Capping oil prices, however, was the news that Norway, western Europe’s largest oil and gas producer, averted a strike and shutdowns of major offshore fields after operator Equinor reached a wage bargain with its oil workers.

However, investors had priced in a strike going ahead, as that has typically happened in the past few years, Rystad Energy analyst Paola Rodriguez-Masiu said in a note.

“Yet the strike was avoided ...As a result, with oil supply unaffected, Brent gains had to be reversed to a certain extent,” the note added.

Oil supply also remains a concern in the U.S., where an unexpected cold snap has knocked out between 500,000 to 1.2 million barrels per day (bpd) of crude production in Texas’ Permian Basin.

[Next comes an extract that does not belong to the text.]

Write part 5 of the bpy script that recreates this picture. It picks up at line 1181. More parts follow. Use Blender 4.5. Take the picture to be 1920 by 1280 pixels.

Shale oil production has also reportedly been curtailed by anywhere from 2 million bpd to 3.5 million bpd, and it is estimated that around one-fifth of the country’s refining capacity has been knocked out.

The hit to production has also impacted the power supply. “This is one of the worst Mother Nature catastrophes I can ever remember while catching the oil complex wrong-footed at the supply levels,” Axi’s Innes added.

Investors await U.S. crude oil supply data from the American Petroleum Institute, due later in the day.